Because the meal is part of the activity, you can plan your day around it. If you’re doing other things in District 1, this is the kind of morning experience that doesn’t turn into a long hunger gap.
Take home digital recipes you can use right away

You’ll take home a folder of recipes plus digital recipes. That combination is practical: the digital copy is searchable on your phone, and a physical folder format makes it easier to cook step by step without staring at a screen.
Also, multiple class reports mention recipe delivery after the session and recipe cards. Either way, the point is you won’t be stuck with only memories and photos. If you remember the flavor but forget the order, the recipes are there to bring you back.
My advice: after the class, write a couple notes on each dish while it’s fresh—like what you felt was the most important flavor or what you adjusted while tasting. Those quick notes make the recipes work better than generic cooking instructions.
Price and value: $33 for 3 hours and a meal
At $33 per person for 3 hours, this isn’t a casual add-on. You’re paying for a guided cooking setup, ingredient access, instruction in English, and a full meal you eat during the class—plus drinks.
How that feels in real travel terms:
- You’re getting a structured morning activity, not just a food tasting.
- You’re learning cooking technique you can reuse, which stretches the value beyond one meal.
- You’re saving time compared with trying to piece together a Vietnamese cooking day by yourself (ingredients, tools, and learning what to do with them).
Is it expensive compared with making food at home? Sure. But it’s usually a bargain compared with paying restaurant prices for similar dishes in the same city—especially when you factor in the instruction and hands-on practice.
Who should book this cooking class
This is a strong fit if you want:
- a hands-on food experience (not just watching)

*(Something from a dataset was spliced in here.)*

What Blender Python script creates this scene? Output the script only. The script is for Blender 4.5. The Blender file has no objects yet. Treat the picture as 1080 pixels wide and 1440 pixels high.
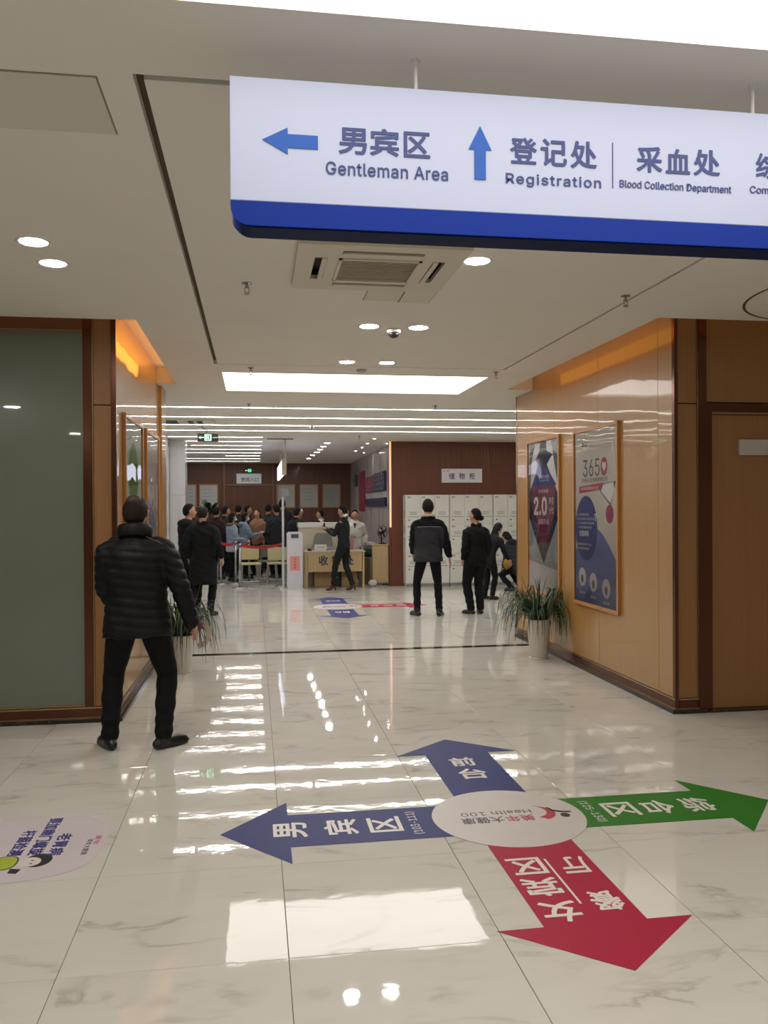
import bpy, bmesh, math, random
from mathutils import Vector, Matrix, Quaternion
R = math.radians
rng = random.Random(7)
SC = bpy.context.scene
COL = SC.collection

# ------------------------------------------------------------------ camera
cam = bpy.data.cameras.new('camera'); camo = bpy.data.objects.new('camera', cam); COL.objects.link(camo)
cam.sensor_fit = 'HORIZONTAL'; cam.sensor_width = 36.0; cam.lens = 1178.26 / 1080 * 36.0
cam.clip_start = 0.05; cam.clip_end = 100
_y, _p, _r = -0.152933, -0.004542, -0.005703
_f = Vector((-math.sin(_y), math.cos(_y), 0)) * math.cos(_p) + Vector((0, 0, math.sin(_p)))
_rt = Vector((math.cos(_y), math.sin(_y), 0)); _up = _rt.cross(_f)
_r2 = _rt * math.cos(_r) + _up * math.sin(_r); _u2 = _r2.cross(_f)
camo.matrix_world = Matrix(((_r2.x, _u2.x, -_f.x, 0), (_r2.y, _u2.y, -_f.y, 0), (_r2.z, _u2.z, -_f.z, 1.61695), (0, 0, 0, 1)))
SC.camera = camo
# ------------------------------------------------------------------ world, exposure
w = bpy.data.worlds.new('world'); SC.world = w; w.use_nodes = True
w.node_tree.nodes['Background'].inputs[0].default_value = (0.8, 0.86, 1, 1)
w.node_tree.nodes['Background'].inputs[1].default_value = 0.0
vs = SC.view_settings
vs.view_transform = 'Standard'; vs.look = 'None'; vs.exposure = 0.8; vs.gamma = 1.0; vs.use_curve_mapping = False
SC.cycles.use_denoising = True
SC.cycles.max_bounces = 8; SC.cycles.diffuse_bounces = 4; SC.cycles.glossy_bounces = 5
SC.cycles.sample_clamp_indirect = 6.0
PANEL_E, STRIP_E, DOWN_E, COVE_E = 2.25, 16.0, 100.0, 3.2
H = 3.0                                            # ceiling height

# ------------------------------------------------------------------ materials
def srgb(c):
    if isinstance(c, str):
        c = [int(c[i:i + 2], 16) / 255 for i in (0, 2, 4)]
    return tuple((x / 12.92 if x <= 0.04045 else ((x + 0.055) / 1.055) ** 2.4) for x in c[:3]) + (1.0,)
_mats = {}
def mat(name, color, rough=0.5, metal=0.0, coat=0.0, spec=0.5, emit=None, es=0.0, trans=0.0, noise=0.0, nscale=30.0, bump=0.0, sheen=0.0, coat_rough=0.05):
    if name in _mats: return _mats[name]
    m = bpy.data.materials.new(name); m.use_nodes = True
    nt = m.node_tree; b = nt.nodes['Principled BSDF']
    c = srgb(color)
    b.inputs['Base Color'].default_value = c
    b.inputs['Roughness'].default_value = rough; b.inputs['Metallic'].default_value = metal
    b.inputs['Coat Weight'].default_value = coat; b.inputs['Coat Roughness'].default_value = coat_rough
    b.inputs['Specular IOR Level'].default_value = spec
    b.inputs['Transmission Weight'].default_value = trans
    b.inputs['Sheen Weight'].default_value = sheen
    if emit is not None:
        b.inputs['Emission Color'].default_value = srgb(emit); b.inputs['Emission Strength'].default_value = es
    tc = nt.nodes.new('ShaderNodeTexCoord')
    nz = nt.nodes.new('ShaderNodeTexNoise'); nz.inputs['Scale'].default_value = nscale; nz.inputs['Detail'].default_value = 3
    nt.links.new(tc.outputs['Object'], nz.inputs['Vector'])
    mr = nt.nodes.new('ShaderNodeMapRange'); nt.links.new(nz.outputs['Fac'], mr.inputs['Value'])
    k = max(noise, 0.03); mr.inputs['To Min'].default_value = 1 - k; mr.inputs['To Max'].default_value = 1 + k
    mx = nt.nodes.new('ShaderNodeVectorMath'); mx.operation = 'SCALE'
    mx.inputs[0].default_value = c[:3]; nt.links.new(mr.outputs['Result'], mx.inputs['Scale'])
    nt.links.new(mx.outputs['Vector'], b.inputs['Base Color'])
    if bump:
        bp = nt.nodes.new('ShaderNodeBump'); bp.inputs['Strength'].default_value = bump; bp.inputs['Distance'].default_value = 0.01
        nt.links.new(nz.outputs['Fac'], bp.inputs['Height']); nt.links.new(bp.outputs['Normal'], b.inputs['Normal'])
    _mats[name] = m
    return m

def wood(name, c1, c2, rough=0.3, coat=0.6, grain=(60, 60, 1.2), wave=0.0, coat_rough=0.08, contrast=1.0):
    m = bpy.data.materials.new(name); m.use_nodes = True; nt = m.node_tree; b = nt.nodes['Principled BSDF']
    tc = nt.nodes.new('ShaderNodeTexCoord'); oi = nt.nodes.new('ShaderNodeObjectInfo')
    ad = nt.nodes.new('ShaderNodeVectorMath'); ad.operation = 'ADD'
    cb = nt.nodes.new('ShaderNodeVectorMath'); cb.operation = 'SCALE'; cb.inputs[0].default_value = (9, 7, 5)
    nt.links.new(oi.outputs['Random'], cb.inputs['Scale'])
    nt.links.new(tc.outputs['Object'], ad.inputs[0]); nt.links.new(cb.outputs['Vector'], ad.inputs[1])
    mp = nt.nodes.new('ShaderNodeMapping'); mp.inputs['Scale'].default_value = grain
    nt.links.new(ad.outputs['Vector'], mp.inputs['Vector'])
    nz = nt.nodes.new('ShaderNodeTexNoise'); nz.inputs['Scale'].default_value = 1.0; nz.inputs['Detail'].default_value = 6; nz.inputs['Roughness'].default_value = 0.62
    nt.links.new(mp.outputs['Vector'], nz.inputs['Vector'])
    cr = nt.nodes.new('ShaderNodeValToRGB'); cr.color_ramp.elements[0].position = 0.5 - 0.22 * contrast; cr.color_ramp.elements[1].position = 0.5 + 0.22 * contrast
    cr.color_ramp.elements[0].color = srgb(c1); cr.color_ramp.elements[1].color = srgb(c2)
    nt.links.new(nz.outputs['Fac'], cr.inputs['Fac']); nt.links.new(cr.outputs['Color'], b.inputs['Base Color'])
    b.inputs['Roughness'].default_value = rough; b.inputs['Coat Weight'].default_value = coat; b.inputs['Coat Roughness'].default_value = coat_rough
    if wave:
        n2 = nt.nodes.new('ShaderNodeTexNoise'); n2.inputs['Scale'].default_value = 2.2; n2.inputs['Detail'].default_value = 1
        nt.links.new(tc.outputs['Object'], n2.inputs['Vector'])
        bp = nt.nodes.new('ShaderNodeBump'); bp.inputs['Strength'].default_value = wave; bp.inputs['Distance'].default_value = 0.02
        nt.links.new(n2.outputs['Fac'], bp.inputs['Height'])
        nt.links.new(bp.outputs['Normal'], b.inputs['Normal']); nt.links.new(bp.outputs['Normal'], b.inputs['Coat Normal'])
    _mats[name] = m
    return m

def marble(name, base, vein, rough=0.05, scale=1.0, stretch=(1, 1, 1), veinw=0.05, amt=1.0, wave=0.03, spec=0.5, coat=0.0, big=0.06):
    m = bpy.data.materials.new(name); m.use_nodes = True; nt = m.node_tree; b = nt.nodes['Principled BSDF']
    N = nt.nodes.new; L = nt.links.new
    tc = N('ShaderNodeTexCoord'); oi = N('ShaderNodeObjectInfo')
    cb = N('ShaderNodeVectorMath'); cb.operation = 'SCALE'; cb.inputs[0].default_value = (37, 23, 51)
    L(oi.outputs['Random'], cb.inputs['Scale'])
    ad = N('ShaderNodeVectorMath'); ad.operation = 'ADD'; L(tc.outputs['Object'], ad.inputs[0]); L(cb.outputs['Vector'], ad.inputs[1])
    mp = N('ShaderNodeMapping'); mp.inputs['Scale'].default_value = stretch; mp.inputs['Rotation'].default_value = (0, 0, R(35)); L(ad.outputs['Vector'], mp.inputs['Vector'])
    nz = N('ShaderNodeTexNoise'); nz.inputs['Scale'].default_value = 1.1 * scale; nz.inputs['Detail'].default_value = 7; nz.inputs['Roughness'].default_value = 0.55
    nz.inputs['Distortion'].default_value = 0.6
    L(mp.outputs['Vector'], nz.inputs['Vector'])
    s = N('ShaderNodeMath'); s.operation = 'SUBTRACT'; L(nz.outputs['Fac'], s.inputs[0]); s.inputs[1].default_value = 0.5
    a = N('ShaderNodeMath'); a.operation = 'ABSOLUTE'; L(s.outputs[0], a.inputs[0])
    mr = N('ShaderNodeMapRange'); L(a.outputs[0], mr.inputs['Value']); mr.inputs['From Max'].default_value = veinw; mr.inputs['To Min'].default_value = 1; mr.inputs['To Max'].default_value = 0
    n2 = N('ShaderNodeTexNoise'); n2.inputs['Scale'].default_value = 2.3 * scale; n2.inputs['Detail'].default_value = 2; L(mp.outputs['Vector'], n2.inputs['Vector'])
    m2 = N('ShaderNodeMapRange'); L(n2.outputs['Fac'], m2.inputs['Value']); m2.inputs['From Min'].default_value = 0.48; m2.inputs['From Max'].default_value = 0.7
    mu = N('ShaderNodeMath'); mu.operation = 'MULTIPLY'; L(mr.outputs['Result'], mu.inputs[0]); L(m2.outputs['Result'], mu.inputs[1])
    mu2 = N('ShaderNodeMath'); mu2.operation = 'MULTIPLY_ADD'; L(mu.outputs[0], mu2.inputs[0]); mu2.inputs[1].default_value = amt
    m3 = N('ShaderNodeMath'); m3.operation = 'MULTIPLY'; L(n2.outputs['Fac'], m3.inputs[0]); m3.inputs[1].default_value = big; L(m3.outputs[0], mu2.inputs[2])
    mx = N('ShaderNodeMix'); mx.data_type = 'RGBA'; L(mu2.outputs[0], mx.inputs['Factor'])
    mx.inputs['A'].default_value = srgb(base); mx.inputs['B'].default_value = srgb(vein)
    L(mx.outputs['Result'], b.inputs['Base Color'])
    b.inputs['Roughness'].default_value = rough; b.inputs['Specular IOR Level'].default_value = spec; b.inputs['Coat Weight'].default_value = coat
    if wave:
        n4 = N('ShaderNodeTexNoise'); n4.inputs['Scale'].default_value = 9; n4.inputs['Detail'].default_value = 2; L(ad.outputs['Vector'], n4.inputs['Vector'])
        bp = N('ShaderNodeBump'); bp.inputs['Strength'].default_value = wave; bp.inputs['Distance'].default_value = 0.01
        L(n4.outputs['Fac'], bp.inputs['Height']); L(bp.outputs['Normal'], b.inputs['Normal'])
    _mats[name] = m
    return m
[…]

- beginner-friendly instruction in English
- a small-group setting where you can actually ask questions
- traditional Vietnamese flavors built from real herbs and natural ingredients
It may be less ideal if you want a super intense, every-ingredient-from-scratch experience where nothing is prepped ahead of time. The class still has plenty of hands-on work, but it’s designed for learning and flow, not a full grinding-and-mincing marathon.
Should you book? My honest take
If you’re in Ho Chi Minh City and you like food, I’d book this without hesitation. The format is straightforward and effective: learn by doing, cook and eat during the session, then leave with recipes you can actually use again.
I especially think it’s a great choice for:
- first-timers to Vietnamese food who want a guided path
- couples or friends who want a shared activity with real results
- travelers who like their experiences practical, not just scenic
Just do one thing: come hungry, tell them about any allergies or dietary needs clearly, and be ready to cook. It’s one of those mornings where you leave with a stronger understanding of Vietnamese flavor than you’ll get from a few restaurant plates alone.
FAQ
What time does the cooking class run?
The class runs from 10:00am to 1:00pm.
How long is the experience?
It lasts 3 hours.
How much does it cost?
The price is $33 per person.
What’s included in the class?
You’ll get the cooking class, a meal of three dishes, water and iced tea, and digital recipes.
Is the instruction available in English?
Yes, the instructor provides instruction in English.
Can the menu be changed for dietary needs?
Yes. You can request vegetarian options or accommodations for food allergies—just note your needs during booking.
Where is the meeting point?
The meeting point is 80 Nguyen Trai Street, District 1. Take the small alley and find the team to your left.
What should I tell the host before the class?
You should specify any food allergies and your vegetarian/vegan requests.
What’s the cancellation policy?
You can cancel up to 24 hours in advance for a full refund.